***** Data segment *****

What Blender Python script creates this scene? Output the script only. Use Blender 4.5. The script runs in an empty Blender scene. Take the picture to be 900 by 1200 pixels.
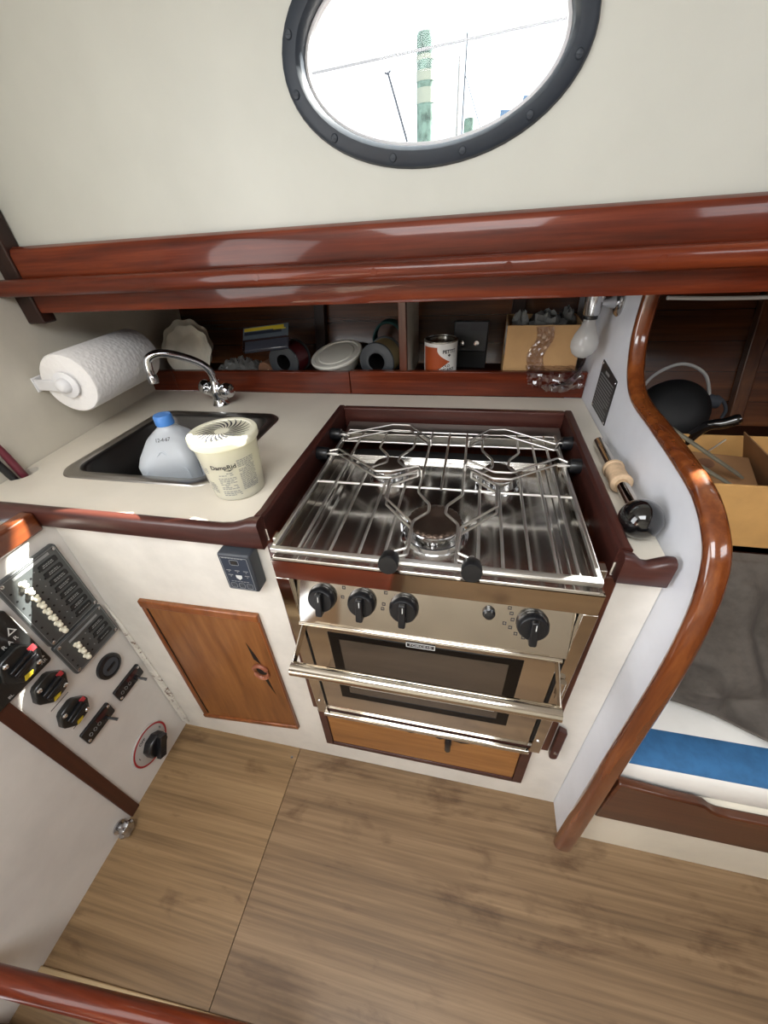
import bpy, bmesh, math, random
from mathutils import Vector, Matrix
random.seed(7)
PI = math.pi
C = bpy.context.scene.collection
scene = bpy.context.scene

# ------------------------------------------------------------------ colours and materials
def lin(c):
    def f(v):
        v /= 255.0
        return v / 12.92 if v <= 0.04045 else ((v + 0.055) / 1.055) ** 2.4
    return (f(c[0]), f(c[1]), f(c[2]), 1.0)

def base_mat(name, rgb, rough=0.5, metal=0.0, coat=0.0, spec=0.5, trans=0.0, ior=1.45, coat_rough=0.05):
    m = bpy.data.materials.new(name)
    m.use_nodes = True
    b = m.node_tree.nodes['Principled BSDF']
    b.inputs['Base Color'].default_value = lin(rgb)
    b.inputs['Roughness'].default_value = rough
    b.inputs['Metallic'].default_value = metal
    b.inputs['Coat Weight'].default_value = coat
    b.inputs['Coat Roughness'].default_value = coat_rough
    b.inputs['Specular IOR Level'].default_value = spec
    b.inputs['Transmission Weight'].default_value = trans
    b.inputs['IOR'].default_value = ior
    return m

def nodes(m):
    t = m.node_tree
    return t, t.nodes, t.links, t.nodes['Principled BSDF']

def coords(m, scale=(1, 1, 1), rot=(0, 0, 0)):
    t, n, l, b = nodes(m)
    tc = n.new('ShaderNodeTexCoord')
    mp = n.new('ShaderNodeMapping')
    mp.inputs['Scale'].default_value = scale
    mp.inputs['Rotation'].default_value = rot
    l.new(tc.outputs['Object'], mp.inputs['Vector'])
    return mp

def ramp(m, fac, stops):
    t, n, l, b = nodes(m)
    r = n.new('ShaderNodeValToRGB')
    while len(r.color_ramp.elements) < len(stops):
        r.color_ramp.elements.new(0.5)
    for e, (p, c) in zip(r.color_ramp.elements, stops):
        e.position = p
        e.color = lin(c) if len(c) == 3 else c
    l.new(fac, r.inputs['Fac'])
    return r

def noise(m, vec, scale=5, detail=4, rough=0.5, dist=0.0):
    t, n, l, b = nodes(m)
    k = n.new('ShaderNodeTexNoise')
    k.inputs['Scale'].default_value = scale
    k.inputs['Detail'].default_value = detail
    k.inputs['Roughness'].default_value = rough
    k.inputs['Distortion'].default_value = dist
    l.new(vec, k.inputs['Vector'])
    return k

def bump(m, height, strength=0.2, dist=0.002):
    t, n, l, b = nodes(m)
    k = n.new('ShaderNodeBump')
    k.inputs['Strength'].default_value = strength
    k.inputs['Distance'].default_value = dist
    l.new(height, k.inputs['Height'])
    l.new(k.outputs['Normal'], b.inputs['Normal'])
    return k

def wood(name, dark, mid, light, axis='x', rough=0.35, coat=0.0, grain=60, stretch=0.05, bump_s=0.1, coat_rough=0.06, blotch=0.0):
    m = base_mat(name, mid, rough, coat=coat, coat_rough=coat_rough)
    t, n, l, b = nodes(m)
    s = [1, 1, 1]
    s['xyz'.index(axis)] = stretch
    mp = coords(m, s)
    k1 = noise(m, mp.outputs['Vector'], grain, 6, 0.6, 0.3)
    k2 = noise(m, mp.outputs['Vector'], grain * 0.18, 3, 0.5, 0.8)
    mix = n.new('ShaderNodeMath'); mix.operation = 'MULTIPLY_ADD'
    l.new(k1.outputs['Fac'], mix.inputs[0]); mix.inputs[1].default_value = 0.55
    m2 = n.new('ShaderNodeMath'); m2.operation = 'MULTIPLY'
    l.new(k2.outputs['Fac'], m2.inputs[0]); m2.inputs[1].default_value = 0.45
    l.new(m2.outputs[0], mix.inputs[2])
    r = ramp(m, mix.outputs[0], [(0.32, dark), (0.5, mid), (0.68, light)])
    l.new(r.outputs['Color'], b.inputs['Base Color'])
    if bump_s:
        bump(m, k1.outputs['Fac'], bump_s, 0.0006)
    return m

def painted(name, rgb, rough=0.4, var=0.05, scale=6, bump_s=0.05, stain=None, coat=0.0, thr=0.70):
    m = base_mat(name, rgb, rough, coat=coat)
    t, n, l, b = nodes(m)
    mp = coords(m)
    k = noise(m, mp.outputs['Vector'], scale, 5, 0.6)
    lo = tuple(max(0, v * (1 - var)) for v in rgb)
    hi = tuple(min(255, v * (1 + var * 0.5)) for v in rgb)
    r = ramp(m, k.outputs['Fac'], [(0.3, lo), (0.6, hi)])
    col = r.outputs['Color']
    if stain:
        k3 = noise(m, mp.outputs['Vector'], 38, 6, 0.75, 0.6)
        r3 = ramp(m, k3.outputs['Fac'], [(thr, (0, 0, 0)), (thr + 0.06, (255, 255, 255))])
        mx = n.new('ShaderNodeMixRGB')
        l.new(r3.outputs['Color'], mx.inputs['Fac'])
        l.new(col, mx.inputs['Color1'])
        mx.inputs['Color2'].default_value = lin(stain)
        col = mx.outputs['Color']
    l.new(col, b.inputs['Base Color'])
    if bump_s:
        k2 = noise(m, mp.outputs['Vector'], 220, 3, 0.6)
        bump(m, k2.outputs['Fac'], bump_s, 0.0008)
    return m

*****

Brief
Take the lines from the start of the material to the line with "scene = bpy.context.scene", both included, and transcribe them exactly without the pictures.

Exercise output
What Blender Python script creates this scene? Output the script only. Use Blender 4.5. The script runs in an empty Blender scene. Take the picture to be 900 by 1200 pixels.
import bpy, bmesh, math, random
from mathutils import Vector, Matrix
random.seed(7)
PI = math.pi
C = bpy.context.scene.collection
scene = bpy.context.scene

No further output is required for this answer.